Your instructions:
Quote all of the data below exactly, please.

Supplied data:
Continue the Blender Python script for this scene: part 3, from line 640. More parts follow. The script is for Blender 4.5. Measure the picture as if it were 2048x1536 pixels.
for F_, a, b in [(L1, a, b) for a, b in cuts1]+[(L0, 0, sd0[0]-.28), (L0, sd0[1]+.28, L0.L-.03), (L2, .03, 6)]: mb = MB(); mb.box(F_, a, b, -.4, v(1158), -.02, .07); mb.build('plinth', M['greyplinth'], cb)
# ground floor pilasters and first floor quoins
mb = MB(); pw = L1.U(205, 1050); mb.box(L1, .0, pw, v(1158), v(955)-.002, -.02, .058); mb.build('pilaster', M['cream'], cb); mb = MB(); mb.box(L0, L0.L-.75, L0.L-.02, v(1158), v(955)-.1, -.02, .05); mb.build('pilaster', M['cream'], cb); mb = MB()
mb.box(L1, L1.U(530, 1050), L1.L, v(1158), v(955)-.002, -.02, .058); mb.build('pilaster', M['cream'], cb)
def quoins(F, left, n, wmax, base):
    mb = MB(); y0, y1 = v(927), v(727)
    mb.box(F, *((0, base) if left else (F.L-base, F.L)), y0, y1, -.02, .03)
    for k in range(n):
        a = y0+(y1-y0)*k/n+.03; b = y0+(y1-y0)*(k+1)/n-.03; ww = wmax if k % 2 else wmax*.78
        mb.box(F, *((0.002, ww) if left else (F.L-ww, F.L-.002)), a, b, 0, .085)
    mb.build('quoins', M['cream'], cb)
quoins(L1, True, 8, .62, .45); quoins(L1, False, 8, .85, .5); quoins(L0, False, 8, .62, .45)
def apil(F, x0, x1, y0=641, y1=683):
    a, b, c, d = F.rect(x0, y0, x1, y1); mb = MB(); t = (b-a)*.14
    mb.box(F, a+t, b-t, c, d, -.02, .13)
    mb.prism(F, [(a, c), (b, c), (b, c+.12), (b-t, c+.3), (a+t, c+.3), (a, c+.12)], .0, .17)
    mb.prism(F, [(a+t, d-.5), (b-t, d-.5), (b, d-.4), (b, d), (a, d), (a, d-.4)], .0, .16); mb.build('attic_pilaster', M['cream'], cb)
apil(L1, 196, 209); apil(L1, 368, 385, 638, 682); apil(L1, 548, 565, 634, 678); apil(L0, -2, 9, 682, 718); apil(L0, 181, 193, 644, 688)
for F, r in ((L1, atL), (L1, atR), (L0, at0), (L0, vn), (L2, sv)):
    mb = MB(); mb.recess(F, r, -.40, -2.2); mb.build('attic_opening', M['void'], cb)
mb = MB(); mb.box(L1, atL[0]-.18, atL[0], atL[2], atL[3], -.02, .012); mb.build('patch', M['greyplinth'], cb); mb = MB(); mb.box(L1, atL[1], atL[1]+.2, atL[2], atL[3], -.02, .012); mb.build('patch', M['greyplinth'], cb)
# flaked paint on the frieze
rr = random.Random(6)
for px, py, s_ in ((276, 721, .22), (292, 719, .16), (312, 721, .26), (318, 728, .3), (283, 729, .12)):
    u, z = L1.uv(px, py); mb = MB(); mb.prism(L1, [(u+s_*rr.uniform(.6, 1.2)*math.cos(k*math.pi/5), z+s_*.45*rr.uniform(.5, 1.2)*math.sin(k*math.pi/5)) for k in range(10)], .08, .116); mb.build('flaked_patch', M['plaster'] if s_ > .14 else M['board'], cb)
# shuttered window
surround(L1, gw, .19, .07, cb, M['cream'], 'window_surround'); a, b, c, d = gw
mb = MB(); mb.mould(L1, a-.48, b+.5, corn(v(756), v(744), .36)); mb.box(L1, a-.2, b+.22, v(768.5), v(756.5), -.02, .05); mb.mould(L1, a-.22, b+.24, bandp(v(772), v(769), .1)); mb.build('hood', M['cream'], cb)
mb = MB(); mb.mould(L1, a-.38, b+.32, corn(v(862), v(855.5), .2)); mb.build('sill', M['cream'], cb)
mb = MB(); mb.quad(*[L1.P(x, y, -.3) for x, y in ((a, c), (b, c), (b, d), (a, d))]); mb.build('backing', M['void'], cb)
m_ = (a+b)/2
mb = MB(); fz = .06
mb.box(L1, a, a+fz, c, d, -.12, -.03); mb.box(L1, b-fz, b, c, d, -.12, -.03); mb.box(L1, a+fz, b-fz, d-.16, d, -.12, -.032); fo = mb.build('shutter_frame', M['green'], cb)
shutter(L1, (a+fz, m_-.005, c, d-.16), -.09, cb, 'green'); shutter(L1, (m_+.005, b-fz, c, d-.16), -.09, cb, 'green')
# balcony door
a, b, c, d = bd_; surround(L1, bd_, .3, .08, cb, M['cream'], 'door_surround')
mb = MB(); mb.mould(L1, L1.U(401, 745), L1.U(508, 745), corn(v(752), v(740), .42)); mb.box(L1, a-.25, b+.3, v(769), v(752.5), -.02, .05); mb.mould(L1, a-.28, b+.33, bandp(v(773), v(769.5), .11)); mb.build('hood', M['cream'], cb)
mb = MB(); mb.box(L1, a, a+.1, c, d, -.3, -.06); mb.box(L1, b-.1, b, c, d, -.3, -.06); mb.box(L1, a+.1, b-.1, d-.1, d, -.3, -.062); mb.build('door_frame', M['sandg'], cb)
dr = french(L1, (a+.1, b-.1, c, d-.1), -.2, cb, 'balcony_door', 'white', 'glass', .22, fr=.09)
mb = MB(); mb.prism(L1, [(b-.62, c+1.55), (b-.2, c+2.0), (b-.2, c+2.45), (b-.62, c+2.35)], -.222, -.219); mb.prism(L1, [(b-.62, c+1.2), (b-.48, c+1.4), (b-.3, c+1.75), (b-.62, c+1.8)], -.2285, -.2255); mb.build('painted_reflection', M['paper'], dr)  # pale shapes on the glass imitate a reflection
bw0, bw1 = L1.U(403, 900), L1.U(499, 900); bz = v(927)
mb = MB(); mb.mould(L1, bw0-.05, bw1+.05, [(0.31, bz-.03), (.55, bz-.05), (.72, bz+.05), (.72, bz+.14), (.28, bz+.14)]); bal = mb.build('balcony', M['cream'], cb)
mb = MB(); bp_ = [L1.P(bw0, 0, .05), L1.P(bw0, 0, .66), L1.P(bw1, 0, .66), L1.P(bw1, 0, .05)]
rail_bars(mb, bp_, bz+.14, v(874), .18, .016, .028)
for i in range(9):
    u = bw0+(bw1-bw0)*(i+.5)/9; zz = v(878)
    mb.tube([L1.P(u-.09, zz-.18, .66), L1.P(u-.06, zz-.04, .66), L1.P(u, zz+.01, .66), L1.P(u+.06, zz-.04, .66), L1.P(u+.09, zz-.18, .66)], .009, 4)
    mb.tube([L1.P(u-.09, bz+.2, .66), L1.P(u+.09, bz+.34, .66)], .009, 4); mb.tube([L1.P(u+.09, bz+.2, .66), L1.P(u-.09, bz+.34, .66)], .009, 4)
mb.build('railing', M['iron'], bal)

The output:
Continue the Blender Python script for this scene: part 3, from line 640. More parts follow. The script is for Blender 4.5. Measure the picture as if it were 2048x1536 pixels.
for F_, a, b in [(L1, a, b) for a, b in cuts1]+[(L0, 0, sd0[0]-.28), (L0, sd0[1]+.28, L0.L-.03), (L2, .03, 6)]: mb = MB(); mb.box(F_, a, b, -.4, v(1158), -.02, .07); mb.build('plinth', M['greyplinth'], cb)
# ground floor pilasters and first floor quoins
mb = MB(); pw = L1.U(205, 1050); mb.box(L1, .0, pw, v(1158), v(955)-.002, -.02, .058); mb.build('pilaster', M['cream'], cb); mb = MB(); mb.box(L0, L0.L-.75, L0.L-.02, v(1158), v(955)-.1, -.02, .05); mb.build('pilaster', M['cream'], cb); mb = MB()
mb.box(L1, L1.U(530, 1050), L1.L, v(1158), v(955)-.002, -.02, .058); mb.build('pilaster', M['cream'], cb)
def quoins(F, left, n, wmax, base):
    mb = MB(); y0, y1 = v(927), v(727)
    mb.box(F, *((0, base) if left else (F.L-base, F.L)), y0, y1, -.02, .03)
    for k in range(n):
        a = y0+(y1-y0)*k/n+.03; b = y0+(y1-y0)*(k+1)/n-.03; ww = wmax if k % 2 else wmax*.78
        mb.box(F, *((0.002, ww) if left else (F.L-ww, F.L-.002)), a, b, 0, .085)
    mb.build('quoins', M['cream'], cb)
quoins(L1, True, 8, .62, .45); quoins(L1, False, 8, .85, .5); quoins(L0, False, 8, .62, .45)
def apil(F, x0, x1, y0=641, y1=683):
    a, b, c, d = F.rect(x0, y0, x1, y1); mb = MB(); t = (b-a)*.14
    mb.box(F, a+t, b-t, c, d, -.02, .13)
    mb.prism(F, [(a, c), (b, c), (b, c+.12), (b-t, c+.3), (a+t, c+.3), (a, c+.12)], .0, .17)
    mb.prism(F, [(a+t, d-.5), (b-t, d-.5), (b, d-.4), (b, d), (a, d), (a, d-.4)], .0, .16); mb.build('attic_pilaster', M['cream'], cb)
apil(L1, 196, 209); apil(L1, 368, 385, 638, 682); apil(L1, 548, 565, 634, 678); apil(L0, -2, 9, 682, 718); apil(L0, 181, 193, 644, 688)
for F, r in ((L1, atL), (L1, atR), (L0, at0), (L0, vn), (L2, sv)):
    mb = MB(); mb.recess(F, r, -.40, -2.2); mb.build('attic_opening', M['void'], cb)
mb = MB(); mb.box(L1, atL[0]-.18, atL[0], atL[2], atL[3], -.02, .012); mb.build('patch', M['greyplinth'], cb); mb = MB(); mb.box(L1, atL[1], atL[1]+.2, atL[2], atL[3], -.02, .012); mb.build('patch', M['greyplinth'], cb)
# flaked paint on the frieze
rr = random.Random(6)
for px, py, s_ in ((276, 721, .22), (292, 719, .16), (312, 721, .26), (318, 728, .3), (283, 729, .12)):
    u, z = L1.uv(px, py); mb = MB(); mb.prism(L1, [(u+s_*rr.uniform(.6, 1.2)*math.cos(k*math.pi/5), z+s_*.45*rr.uniform(.5, 1.2)*math.sin(k*math.pi/5)) for k in range(10)], .08, .116); mb.build('flaked_patch', M['plaster'] if s_ > .14 else M['board'], cb)
# shuttered window
surround(L1, gw, .19, .07, cb, M['cream'], 'window_surround'); a, b, c, d = gw
mb = MB(); mb.mould(L1, a-.48, b+.5, corn(v(756), v(744), .36)); mb.box(L1, a-.2, b+.22, v(768.5), v(756.5), -.02, .05); mb.mould(L1, a-.22, b+.24, bandp(v(772), v(769), .1)); mb.build('hood', M['cream'], cb)
mb = MB(); mb.mould(L1, a-.38, b+.32, corn(v(862), v(855.5), .2)); mb.build('sill', M['cream'], cb)
mb = MB(); mb.quad(*[L1.P(x, y, -.3) for x, y in ((a, c), (b, c), (b, d), (a, d))]); mb.build('backing', M['void'], cb)
m_ = (a+b)/2
mb = MB(); fz = .06
mb.box(L1, a, a+fz, c, d, -.12, -.03); mb.box(L1, b-fz, b, c, d, -.12, -.03); mb.box(L1, a+fz, b-fz, d-.16, d, -.12, -.032); fo = mb.build('shutter_frame', M['green'], cb)
shutter(L1, (a+fz, m_-.005, c, d-.16), -.09, cb, 'green'); shutter(L1, (m_+.005, b-fz, c, d-.16), -.09, cb, 'green')
# balcony door
a, b, c, d = bd_; surround(L1, bd_, .3, .08, cb, M['cream'], 'door_surround')
mb = MB(); mb.mould(L1, L1.U(401, 745), L1.U(508, 745), corn(v(752), v(740), .42)); mb.box(L1, a-.25, b+.3, v(769), v(752.5), -.02, .05); mb.mould(L1, a-.28, b+.33, bandp(v(773), v(769.5), .11)); mb.build('hood', M['cream'], cb)
mb = MB(); mb.box(L1, a, a+.1, c, d, -.3, -.06); mb.box(L1, b-.1, b, c, d, -.3, -.06); mb.box(L1, a+.1, b-.1, d-.1, d, -.3, -.062); mb.build('door_frame', M['sandg'], cb)
dr = french(L1, (a+.1, b-.1, c, d-.1), -.2, cb, 'balcony_door', 'white', 'glass', .22, fr=.09)
mb = MB(); mb.prism(L1, [(b-.62, c+1.55), (b-.2, c+2.0), (b-.2, c+2.45), (b-.62, c+2.35)], -.222, -.219); mb.prism(L1, [(b-.62, c+1.2), (b-.48, c+1.4), (b-.3, c+1.75), (b-.62, c+1.8)], -.2285, -.2255); mb.build('painted_reflection', M['paper'], dr)  # pale shapes on the glass imitate a reflection
bw0, bw1 = L1.U(403, 900), L1.U(499, 900); bz = v(927)
mb = MB(); mb.mould(L1, bw0-.05, bw1+.05, [(0.31, bz-.03), (.55, bz-.05), (.72, bz+.05), (.72, bz+.14), (.28, bz+.14)]); bal = mb.build('balcony', M['cream'], cb)
mb = MB(); bp_ = [L1.P(bw0, 0, .05), L1.P(bw0, 0, .66), L1.P(bw1, 0, .66), L1.P(bw1, 0, .05)]
rail_bars(mb, bp_, bz+.14, v(874), .18, .016, .028)
for i in range(9):
    u = bw0+(bw1-bw0)*(i+.5)/9; zz = v(878)
    mb.tube([L1.P(u-.09, zz-.18, .66), L1.P(u-.06, zz-.04, .66), L1.P(u, zz+.01, .66), L1.P(u+.06, zz-.04, .66), L1.P(u+.09, zz-.18, .66)], .009, 4)
    mb.tube([L1.P(u-.09, bz+.2, .66), L1.P(u+.09, bz+.34, .66)], .009, 4); mb.tube([L1.P(u+.09, bz+.2, .66), L1.P(u-.09, bz+.34, .66)], .009, 4)
mb.build('railing', M['iron'], bal)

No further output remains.